Sean O’Hagan took a different route on this release, and it yields mixed results, to be sure. He decided to forgo bleeps and bloops and Wrecking Crew-ish drums for sturdy orchestral arrangements and, well, very little drums at all. By all accounts, emphasizing organic instruments over the electronic tics of the last few releases should be a good thing, and, in terms of atmosphere, he definitely succeeds. And one can’t help but be thankful that O’Hagan has somewhat dropped his Pet Sounds meets James Bond routine, which, after Hawaii alone, was a tad overdone, as astounding a recording achievement that record was. He has always worshipped at the altar of Brian and Burt (Wilson and Bacharach, if you’re nasty), and on this album, Burt clearly wins out in terms of tone and style. Too bad, O’Hagan forgot to bring along Bacharach’s clarity of melody and structure. What sunk in over the course of listening to this album was that the electronic accoutrements of the last few releases – retro though they were – helped push the High Llamas toward a more original, less pop-traditionalist, sound that’s completely abandoned here.

And this is pop music, right? Why is it all so damned unmemorable? One of the central tenants of pop music, at least in my opinion, is its hummability, its immediacy. These tunes go down easily, but they never stick to your ribs. O’Hagan’s abandonment of traditional song structure has a lot to do with this. One thing that Mssrs. Wilson and Bacharach had going for them was innovation within the verse-chorus-verse format. O’Hagan seems to stray from traditional pop song structure because he thinks it’s interesting, but what he doesn’t realize is that his favorite forebears worked with and mutated pop song structure while still retaining catchiness. By refusing to embrace some semblance of traditional pop form or at least bravely attempting to create something new with it, his album resolutely avoids hooks of any kind throughout its fairly brief duration. Thankfully, O’Hagan keeps with his more recent tradition of succinct records (think Buzzle Bee), but Beet, Maize & Corn still feels a little long.

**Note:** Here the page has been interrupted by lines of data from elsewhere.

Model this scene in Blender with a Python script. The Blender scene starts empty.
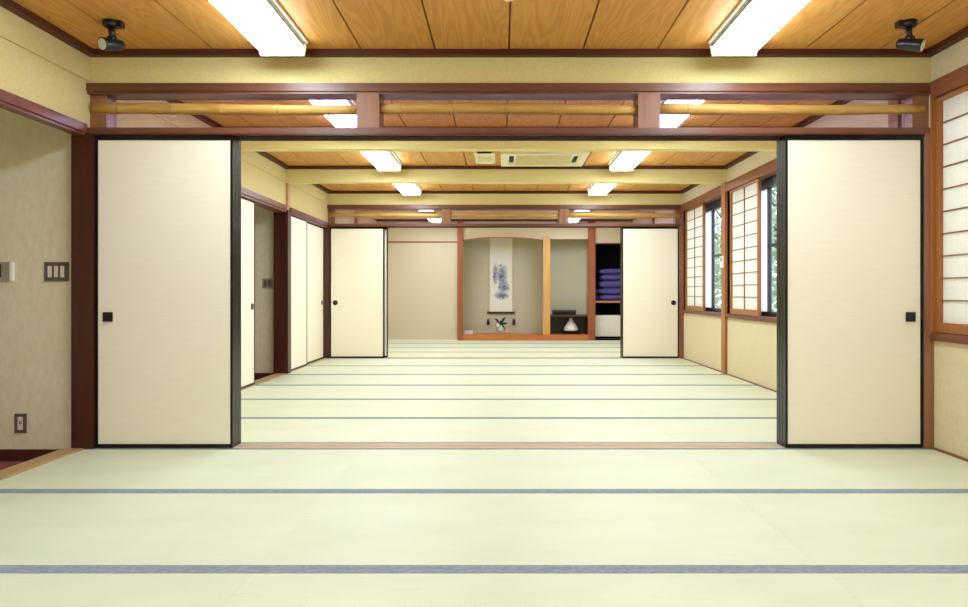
import bpy, bmesh, math, random
from mathutils import Vector, Matrix
random.seed(7)
S = bpy.context.scene
COL = S.collection
CAMH = 0.887

# ------------------------------------------------------------------ materials
def lin(r, g, b):
    f = lambda c: (c/255/12.92) if c/255 <= .04045 else ((c/255+.055)/1.055)**2.4
    return (f(r), f(g), f(b), 1)

def new_mat(name):
    m = bpy.data.materials.new(name); m.use_nodes = True
    nt = m.node_tree
    return m, nt, nt.nodes, nt.links, nt.nodes['Principled BSDF']

def coords(nt, scale=(1, 1, 1)):
    tc = nt.nodes.new('ShaderNodeTexCoord'); mp = nt.nodes.new('ShaderNodeMapping')
    mp.inputs['Scale'].default_value = scale
    nt.links.new(tc.outputs['Object'], mp.inputs['Vector'])
    return mp.outputs['Vector']

def ramp(nt, fac, c0, c1, p0=.3, p1=.7):
    r = nt.nodes.new('ShaderNodeValToRGB')
    r.color_ramp.elements[0].position = p0; r.color_ramp.elements[0].color = c0
    r.color_ramp.elements[1].position = p1; r.color_ramp.elements[1].color = c1
    nt.links.new(fac, r.inputs['Fac'])
    return r.outputs['Color']

def noise(nt, vec, scale, detail=3, rough=.5, dist=0):
    n = nt.nodes.new('ShaderNodeTexNoise')
    n.inputs['Scale'].default_value = scale; n.inputs['Detail'].default_value = detail
    n.inputs['Roughness'].default_value = rough; n.inputs['Distortion'].default_value = dist
    nt.links.new(vec, n.inputs['Vector'])
    return n.outputs['Fac']

def mat_noise(name, c0, c1, scale=(1, 1, 1), ns=8, detail=3, rough=.6, spec=.3, bump=0, metallic=0):
    m, nt, N, L, P = new_mat(name)
    f = noise(nt, coords(nt, scale), ns, detail)
    L.new(ramp(nt, f, lin(*c0), lin(*c1)), P.inputs['Base Color'])
    P.inputs['Roughness'].default_value = rough
    P.inputs['Specular IOR Level'].default_value = spec
    P.inputs['Metallic'].default_value = metallic
    if bump:
        b = N.new('ShaderNodeBump'); b.inputs['Strength'].default_value = bump; b.inputs['Distance'].default_value = .002
        L.new(f, b.inputs['Height']); L.new(b.outputs['Normal'], P.inputs['Normal'])
    return m

def mat_wood(name, c0, c1, axis='Y', rough=.45, spec=.4, k=1.0):
    sc = {'X': (1.2, 26, 26), 'Y': (26, 1.2, 26), 'Z': (26, 26, 1.2)}[axis]
    return mat_noise(name, c0, c1, tuple(s*k for s in sc), 1.0, 4, rough, spec, .15)

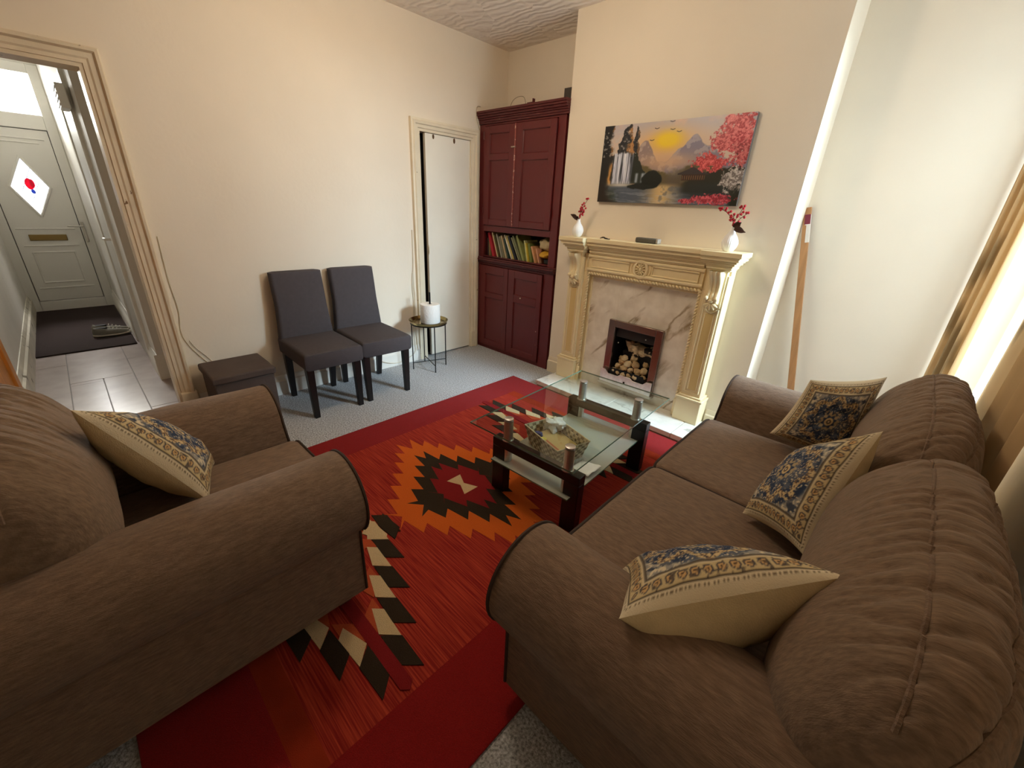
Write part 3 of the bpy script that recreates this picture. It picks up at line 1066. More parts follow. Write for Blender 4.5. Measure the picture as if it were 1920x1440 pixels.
# gas fire
gf = thing('gas_fire', 'inset gas fire with brushed metal frame and pale logs', 'fire', (1.832, -.05, .12))
B = MB()
B.box(1.612, 1.668, -.062, -.036, .135, .632).box(2.0, 2.056, -.062, -.036, .135, .632).box(1.668, 2.0, -.062, -.036, .578, .632)
B.build('frame', mat('tinted_chrome', (150, 128, 118), .24, metal=.9), gf, bevel=.003)  # chrome frame with its brown-red reflections put into the base colour
B = MB()
B.box(1.658, 1.662, -.04, .25, .13, .60).box(2.006, 2.010, -.04, .25, .13, .60).box(1.658, 2.01, .246, .25, .13, .60)
B.box(1.658, 2.01, -.04, .25, .596, .60).box(1.658, 2.01, -.04, .25, .13, .134)
B.build('firebox', mat('black_firebox', (22, 20, 19), .5), gf)
MB().box(1.668, 2.0, -.03, -.02, .50, .578).build('hood', mat('dark_hood', (36, 34, 32), .45), gf, bevel=.004)
for x, z in ((1.70, .455), (1.92, .53)):
    MB().ball((x, -.032, z), .005).build('screw', CHROME, gf)
fret = [(1.612, .235), (1.655, .232), (1.682, .205), (1.765, .205), (1.79, .222), (1.875, .222), (1.90, .205), (1.985, .205), (2.012, .232), (2.056, .235), (2.056, .128), (1.612, .128)]
ft = MB().prism(fret, lambda p, q, t: (p, t, q), -.096, -.086).build('fret', mat('pale_metal', (228, 226, 222), .35, metal=.85, vary=(40, .1)), gf, bevel=.002)
MB().ball((1.833, -.098, .170), (.009, .005, .009)).build('control_knob', BLACK, ft)
MB().box(1.60, 2.066, -.10, -.043, .105, .128).build('bottom_tray', mat('pale_metal_tray', (190, 184, 170), .35, metal=.7), gf, bevel=.003)
MB().prism([(1.67, .20), (1.995, .20), (1.97, .255), (1.695, .255)], lambda p, q, t: (p, t, q), -.08, -.07).build('coal_tray', BLACK, gf)
MB().box(1.69, 1.985, -.07, .10, .135, .215).build('coal_bed', mat('pale_ceramic_bed', (150, 128, 96), .9, bump=(40, .6)), gf, bevel=.01)
COALM = [mat('pale_ceramic_pebble', (200, 178, 138), .85, vary=(16, .22), bump=(40, .4), spots=(22, .66, (70, 56, 42))),
         mat('tan_ceramic_pebble', (184, 156, 112), .85, vary=(14, .25), bump=(40, .4), spots=(20, .62, (64, 50, 38)))]
protos = [MB().ball((0, 0, 0), (.030, .026, .023), 12, 9, wob=.3, seed=s_).build('pebble', COALM[s_ % 2], gf, local=True) for s_ in range(2)]
spots_ = [(1.715, -.055, .235, .9), (1.755, -.06, .228, 1), (1.805, -.062, .226, 1.05), (1.855, -.062, .228, 1.05), (1.905, -.06, .230, 1.0), (1.955, -.055, .235, .95),
          (1.73, -.035, .27, .95), (1.785, -.045, .268, 1.1), (1.845, -.045, .265, .9), (1.90, -.035, .268, 1.1), (1.945, -.02, .275, 1.1),
          (1.752, -.02, .305, 1.0), (1.81, -.03, .305, 1.15), (1.87, -.02, .310, 1.25), (1.765, -.01, .335, 1.05), (1.725, .02, .318, .9), (1.83, .02, .34, 1.1), (1.93, .03, .315, 1.0)]
for k, (x, y, z, sc) in enumerate(spots_):
    c = protos[k % 2] if k < 2 else protos[k % 2].copy()
    if k >= 2:
        COL.objects.link(c)
        c.parent = gf
    c.location = FRAME[gf] @ Vector((x, y, z))
    c.scale = (sc, sc, sc)
    c.rotation_euler = (random.uniform(-.6, .6), random.uniform(-.8, .8), random.uniform(0, 6))
LOGM = mat('charred_pale_log', (196, 178, 142), .85, vary=(26, .3), stretch=(1, 1, 3), bump=(30, .8), spots=(20, .56, (44, 36, 28)))
lg = MB()
def logfn(i, j):
    t, a = i / 15, 2 * PI * j / 14
    r = .042 * (1 + .3 * noise.noise((t * 4, math.cos(a), math.sin(a)))) * (1 if 0 < i < 15 else .75)
    return (1.755 + .225 * t, .07 + r * math.cos(a), .425 - .03 * t + r * 1.15 * math.sin(a) + .012 * math.sin(t * 9))


lg.grid(16, 14, logfn, cv=True, caps=True)
lg.build('log', LOGM, gf)
lg = MB()
lg.grid(12, 12, lambda i, j: (1.74 + .045 * i / 11 + .026 * math.cos(2 * PI * j / 12), .055 + .024 * math.sin(2 * PI * j / 12) , .465 - .085 * i / 11 + .004 * math.sin(i)), cv=True, caps=True)
lg.build('log', LOGM, gf)
lg = MB()
lg.grid(12, 12, lambda i, j: (1.81 + .06 * math.cos(2 * PI * j / 12) * .5 + .02 * i / 11, .04 + .03 * math.sin(2 * PI * j / 12), .45 - .09 * i / 11), cv=True, caps=True)
lg.build('log', LOGM, gf)
MB().box(1.72, 1.99, .03, .13, .134, .385).build('log_support', BLACK, gf)

# ------------------------------------------------------------------ picture above the mantelpiece
def hash2(a, b):
    return (np.sin(a * 127.1 + b * 311.7) * 43758.5453) % 1.0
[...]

Don’t get me wrong: What’s here is frequently beautiful. O’Hagan is a champ arranger (as evidenced by his work with Stereolab et al.), and he wields the orchestra with aplomb, though the strings are very out front and can often be a little distracting. He makes some ballsy decisions that mostly pay off (no sticking to the root chords here), but an occasional note or two does seem rather odd, given the pop formalism, however unstructured, of the proceedings. For the majority of its length, Beet, Maize & Corn wallows in the same Nick Drake meets Donovan pastoral beauty that Welsh fellow travelers Gorky’s Zygotic Mynci have been mining for the past few releases. There are gentle bossanova touches on “Calloway” and “The House of Leaf and Lime”, whose lyrics read kind of like a sea shanty. Overall, the lyrics are perfectly pleasant, but nothing is particularly grabbing. By the time one gets to the third track, “The Click And The Fizz”, a definite pattern has emerged: cue the strings, add some horns or piano, cue the acoustic guitar, maybe add some light drumming, take an unexpected songwriting turn, have a weird break, do something else with the strings, and voila! You have Beet, Maize & Corn. Strangely, the instrumentals are the most successful songs here.

I shouldn’t be so hard on this album. It is absolutely listenable and frequently gorgeous. I guess I just expect more from someone who is such a great arranger and composer. I let Plush get away with this same sort of thing, but I’m holding the fire to the High Llamas. I remember most of Gideon Gaye, but I’ve listened to this thing at least 20 times from beginning to end, and I still have trouble finding its center, its soul. The problem is institutional: O’Hagan seems frequently mired in the realm of emulation rather than innovation. It’s funny – now that he’s given us “innovation,” I kind of want emulation back.